** START **

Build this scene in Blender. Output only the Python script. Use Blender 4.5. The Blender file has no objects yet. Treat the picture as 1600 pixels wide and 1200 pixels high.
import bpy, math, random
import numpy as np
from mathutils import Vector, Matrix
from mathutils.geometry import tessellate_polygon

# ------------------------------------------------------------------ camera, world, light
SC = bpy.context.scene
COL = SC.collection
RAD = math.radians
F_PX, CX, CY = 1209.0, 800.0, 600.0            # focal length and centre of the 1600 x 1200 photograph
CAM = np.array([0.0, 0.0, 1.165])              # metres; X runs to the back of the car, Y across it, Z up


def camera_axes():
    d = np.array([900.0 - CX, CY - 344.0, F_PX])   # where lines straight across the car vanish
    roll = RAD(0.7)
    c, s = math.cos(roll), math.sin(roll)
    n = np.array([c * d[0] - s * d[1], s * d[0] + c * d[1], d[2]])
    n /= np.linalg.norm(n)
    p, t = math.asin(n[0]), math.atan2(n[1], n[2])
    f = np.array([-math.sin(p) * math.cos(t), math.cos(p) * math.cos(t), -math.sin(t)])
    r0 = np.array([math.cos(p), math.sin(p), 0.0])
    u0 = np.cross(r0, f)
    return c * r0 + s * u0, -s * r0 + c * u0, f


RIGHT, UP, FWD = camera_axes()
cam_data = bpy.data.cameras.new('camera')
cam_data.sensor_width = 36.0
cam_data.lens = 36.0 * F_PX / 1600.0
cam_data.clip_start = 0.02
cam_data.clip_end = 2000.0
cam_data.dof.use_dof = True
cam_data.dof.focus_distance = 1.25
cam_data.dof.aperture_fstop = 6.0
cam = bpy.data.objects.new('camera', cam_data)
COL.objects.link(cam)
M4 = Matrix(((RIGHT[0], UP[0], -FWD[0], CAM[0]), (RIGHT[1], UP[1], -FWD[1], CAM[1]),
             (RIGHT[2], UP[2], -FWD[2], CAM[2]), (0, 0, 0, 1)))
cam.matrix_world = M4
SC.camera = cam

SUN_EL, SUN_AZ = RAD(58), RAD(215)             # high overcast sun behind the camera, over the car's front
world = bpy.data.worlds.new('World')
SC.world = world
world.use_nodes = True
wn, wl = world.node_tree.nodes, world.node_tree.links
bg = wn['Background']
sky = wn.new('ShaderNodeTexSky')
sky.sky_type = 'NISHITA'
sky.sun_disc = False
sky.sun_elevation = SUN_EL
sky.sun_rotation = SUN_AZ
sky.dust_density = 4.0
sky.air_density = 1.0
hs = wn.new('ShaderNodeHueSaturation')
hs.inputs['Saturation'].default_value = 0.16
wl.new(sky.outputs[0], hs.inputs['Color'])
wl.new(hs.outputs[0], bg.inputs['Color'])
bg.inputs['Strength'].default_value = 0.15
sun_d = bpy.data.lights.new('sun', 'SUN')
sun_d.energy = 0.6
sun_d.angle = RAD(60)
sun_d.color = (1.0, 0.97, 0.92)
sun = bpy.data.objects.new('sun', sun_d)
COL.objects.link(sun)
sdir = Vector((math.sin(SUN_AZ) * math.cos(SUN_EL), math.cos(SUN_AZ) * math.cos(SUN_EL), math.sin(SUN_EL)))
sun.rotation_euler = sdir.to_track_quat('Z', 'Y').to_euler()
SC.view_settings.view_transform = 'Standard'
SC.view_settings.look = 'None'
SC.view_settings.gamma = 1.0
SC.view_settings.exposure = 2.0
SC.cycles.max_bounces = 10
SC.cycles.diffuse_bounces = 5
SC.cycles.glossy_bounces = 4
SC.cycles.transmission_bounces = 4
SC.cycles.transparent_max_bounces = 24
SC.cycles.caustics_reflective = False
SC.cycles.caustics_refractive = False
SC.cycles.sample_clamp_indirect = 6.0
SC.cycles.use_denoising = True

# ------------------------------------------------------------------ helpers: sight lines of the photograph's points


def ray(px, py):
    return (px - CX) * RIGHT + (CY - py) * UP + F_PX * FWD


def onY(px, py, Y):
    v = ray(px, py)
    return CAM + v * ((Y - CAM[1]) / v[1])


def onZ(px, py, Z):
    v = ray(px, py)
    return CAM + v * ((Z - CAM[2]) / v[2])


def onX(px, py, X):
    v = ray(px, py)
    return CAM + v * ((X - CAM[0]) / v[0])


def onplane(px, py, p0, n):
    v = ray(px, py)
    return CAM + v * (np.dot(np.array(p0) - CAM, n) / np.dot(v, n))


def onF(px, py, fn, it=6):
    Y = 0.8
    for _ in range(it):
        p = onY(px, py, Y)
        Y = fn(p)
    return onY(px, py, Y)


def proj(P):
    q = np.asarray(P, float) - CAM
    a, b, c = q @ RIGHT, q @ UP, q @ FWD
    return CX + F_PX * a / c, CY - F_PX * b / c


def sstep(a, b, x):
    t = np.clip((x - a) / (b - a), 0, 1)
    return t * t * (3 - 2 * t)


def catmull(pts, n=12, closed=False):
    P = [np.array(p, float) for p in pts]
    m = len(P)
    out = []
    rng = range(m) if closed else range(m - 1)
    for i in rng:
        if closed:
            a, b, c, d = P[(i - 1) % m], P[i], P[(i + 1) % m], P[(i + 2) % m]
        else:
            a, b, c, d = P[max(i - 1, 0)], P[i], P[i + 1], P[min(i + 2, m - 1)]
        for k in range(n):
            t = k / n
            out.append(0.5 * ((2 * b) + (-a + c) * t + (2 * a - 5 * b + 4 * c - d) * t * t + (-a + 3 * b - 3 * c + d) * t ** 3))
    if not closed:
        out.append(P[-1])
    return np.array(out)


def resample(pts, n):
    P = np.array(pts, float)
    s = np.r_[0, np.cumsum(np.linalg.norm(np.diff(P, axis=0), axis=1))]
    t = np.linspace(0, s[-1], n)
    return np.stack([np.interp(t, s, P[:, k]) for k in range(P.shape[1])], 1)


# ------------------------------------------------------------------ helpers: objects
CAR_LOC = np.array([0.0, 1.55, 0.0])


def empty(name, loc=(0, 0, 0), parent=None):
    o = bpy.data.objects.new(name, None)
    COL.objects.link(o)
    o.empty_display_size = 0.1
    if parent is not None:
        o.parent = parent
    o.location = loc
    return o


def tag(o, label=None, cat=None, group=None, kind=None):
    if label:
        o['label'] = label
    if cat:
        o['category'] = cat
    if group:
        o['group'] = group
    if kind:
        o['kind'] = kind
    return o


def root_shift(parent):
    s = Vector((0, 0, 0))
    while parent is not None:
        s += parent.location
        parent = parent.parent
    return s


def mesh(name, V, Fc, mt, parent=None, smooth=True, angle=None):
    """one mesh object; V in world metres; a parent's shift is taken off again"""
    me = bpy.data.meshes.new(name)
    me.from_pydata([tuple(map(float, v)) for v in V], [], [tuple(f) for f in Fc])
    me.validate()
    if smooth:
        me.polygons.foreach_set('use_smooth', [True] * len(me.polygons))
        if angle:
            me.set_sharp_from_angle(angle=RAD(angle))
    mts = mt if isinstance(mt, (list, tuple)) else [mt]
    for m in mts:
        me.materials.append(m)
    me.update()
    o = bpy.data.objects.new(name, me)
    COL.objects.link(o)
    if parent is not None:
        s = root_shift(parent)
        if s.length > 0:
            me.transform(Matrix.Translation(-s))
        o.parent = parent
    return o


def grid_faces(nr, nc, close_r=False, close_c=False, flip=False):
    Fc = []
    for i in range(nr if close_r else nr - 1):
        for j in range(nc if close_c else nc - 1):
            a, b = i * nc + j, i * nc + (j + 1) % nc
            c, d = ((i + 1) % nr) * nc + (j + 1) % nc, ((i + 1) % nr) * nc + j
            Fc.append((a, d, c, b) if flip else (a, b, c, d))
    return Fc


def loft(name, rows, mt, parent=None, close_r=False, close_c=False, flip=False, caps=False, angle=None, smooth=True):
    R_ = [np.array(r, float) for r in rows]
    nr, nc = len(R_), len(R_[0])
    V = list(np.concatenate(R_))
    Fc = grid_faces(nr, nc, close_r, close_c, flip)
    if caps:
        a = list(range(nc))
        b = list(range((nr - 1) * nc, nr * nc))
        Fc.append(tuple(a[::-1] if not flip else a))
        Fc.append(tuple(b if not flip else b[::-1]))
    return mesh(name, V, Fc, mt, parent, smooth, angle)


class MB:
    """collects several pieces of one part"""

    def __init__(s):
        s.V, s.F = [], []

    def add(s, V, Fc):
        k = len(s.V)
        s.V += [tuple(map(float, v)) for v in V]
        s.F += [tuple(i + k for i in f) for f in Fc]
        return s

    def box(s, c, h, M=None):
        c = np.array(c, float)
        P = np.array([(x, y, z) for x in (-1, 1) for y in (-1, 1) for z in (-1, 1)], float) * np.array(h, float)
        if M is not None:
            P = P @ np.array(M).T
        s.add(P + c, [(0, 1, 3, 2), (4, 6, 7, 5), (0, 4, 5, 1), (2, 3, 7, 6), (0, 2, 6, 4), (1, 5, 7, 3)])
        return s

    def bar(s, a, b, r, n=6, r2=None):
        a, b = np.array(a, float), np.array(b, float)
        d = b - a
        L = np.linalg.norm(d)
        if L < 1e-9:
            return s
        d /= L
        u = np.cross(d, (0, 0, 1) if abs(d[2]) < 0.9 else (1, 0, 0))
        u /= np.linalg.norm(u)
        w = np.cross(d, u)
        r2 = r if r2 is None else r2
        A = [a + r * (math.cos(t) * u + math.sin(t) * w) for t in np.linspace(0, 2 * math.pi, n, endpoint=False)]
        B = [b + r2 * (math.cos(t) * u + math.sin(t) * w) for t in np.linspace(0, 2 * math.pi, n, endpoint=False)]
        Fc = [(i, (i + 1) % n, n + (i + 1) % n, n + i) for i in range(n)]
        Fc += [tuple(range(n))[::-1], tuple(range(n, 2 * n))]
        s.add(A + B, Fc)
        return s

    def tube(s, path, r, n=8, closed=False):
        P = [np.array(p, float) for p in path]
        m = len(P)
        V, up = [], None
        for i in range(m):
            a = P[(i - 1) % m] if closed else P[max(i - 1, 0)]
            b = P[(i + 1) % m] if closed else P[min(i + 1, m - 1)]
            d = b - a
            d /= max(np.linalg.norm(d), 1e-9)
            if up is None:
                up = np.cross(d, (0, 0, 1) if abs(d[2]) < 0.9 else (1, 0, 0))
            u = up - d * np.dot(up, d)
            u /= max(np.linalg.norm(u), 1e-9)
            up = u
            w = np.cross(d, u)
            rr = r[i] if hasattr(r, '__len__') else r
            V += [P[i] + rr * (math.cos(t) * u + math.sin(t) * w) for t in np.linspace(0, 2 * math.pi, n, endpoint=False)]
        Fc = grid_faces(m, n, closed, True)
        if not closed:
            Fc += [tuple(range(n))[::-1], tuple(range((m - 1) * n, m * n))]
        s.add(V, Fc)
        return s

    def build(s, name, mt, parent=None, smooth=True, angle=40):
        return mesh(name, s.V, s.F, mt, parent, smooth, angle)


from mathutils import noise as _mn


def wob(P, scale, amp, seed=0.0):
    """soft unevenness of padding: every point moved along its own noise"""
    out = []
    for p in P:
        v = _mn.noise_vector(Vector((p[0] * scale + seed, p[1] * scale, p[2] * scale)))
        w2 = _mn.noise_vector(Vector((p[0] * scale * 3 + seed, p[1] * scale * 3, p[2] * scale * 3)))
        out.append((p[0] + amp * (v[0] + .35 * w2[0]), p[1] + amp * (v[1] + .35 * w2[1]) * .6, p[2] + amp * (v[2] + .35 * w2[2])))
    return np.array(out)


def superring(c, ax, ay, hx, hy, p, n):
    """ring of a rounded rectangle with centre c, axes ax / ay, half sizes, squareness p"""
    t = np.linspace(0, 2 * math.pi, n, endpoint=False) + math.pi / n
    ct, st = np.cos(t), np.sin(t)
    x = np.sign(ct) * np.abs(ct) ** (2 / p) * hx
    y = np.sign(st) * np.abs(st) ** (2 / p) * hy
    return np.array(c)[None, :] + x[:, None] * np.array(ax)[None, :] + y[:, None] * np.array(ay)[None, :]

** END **

- AIM
From the first line of the data through the line with "SC.camera = cam", quote each line exactly and add nothing else.

- THE RESPONSE
Build this scene in Blender. Output only the Python script. Use Blender 4.5. The Blender file has no objects yet. Treat the picture as 1600 pixels wide and 1200 pixels high.
import bpy, math, random
import numpy as np
from mathutils import Vector, Matrix
from mathutils.geometry import tessellate_polygon

# ------------------------------------------------------------------ camera, world, light
SC = bpy.context.scene
COL = SC.collection
RAD = math.radians
F_PX, CX, CY = 1209.0, 800.0, 600.0            # focal length and centre of the 1600 x 1200 photograph
CAM = np.array([0.0, 0.0, 1.165])              # metres; X runs to the back of the car, Y across it, Z up


def camera_axes():
    d = np.array([900.0 - CX, CY - 344.0, F_PX])   # where lines straight across the car vanish
    roll = RAD(0.7)
    c, s = math.cos(roll), math.sin(roll)
    n = np.array([c * d[0] - s * d[1], s * d[0] + c * d[1], d[2]])
    n /= np.linalg.norm(n)
    p, t = math.asin(n[0]), math.atan2(n[1], n[2])
    f = np.array([-math.sin(p) * math.cos(t), math.cos(p) * math.cos(t), -math.sin(t)])
    r0 = np.array([math.cos(p), math.sin(p), 0.0])
    u0 = np.cross(r0, f)
    return c * r0 + s * u0, -s * r0 + c * u0, f


RIGHT, UP, FWD = camera_axes()
cam_data = bpy.data.cameras.new('camera')
cam_data.sensor_width = 36.0
cam_data.lens = 36.0 * F_PX / 1600.0
cam_data.clip_start = 0.02
cam_data.clip_end = 2000.0
cam_data.dof.use_dof = True
cam_data.dof.focus_distance = 1.25
cam_data.dof.aperture_fstop = 6.0
cam = bpy.data.objects.new('camera', cam_data)
COL.objects.link(cam)
M4 = Matrix(((RIGHT[0], UP[0], -FWD[0], CAM[0]), (RIGHT[1], UP[1], -FWD[1], CAM[1]),
             (RIGHT[2], UP[2], -FWD[2], CAM[2]), (0, 0, 0, 1)))
cam.matrix_world = M4
SC.camera = cam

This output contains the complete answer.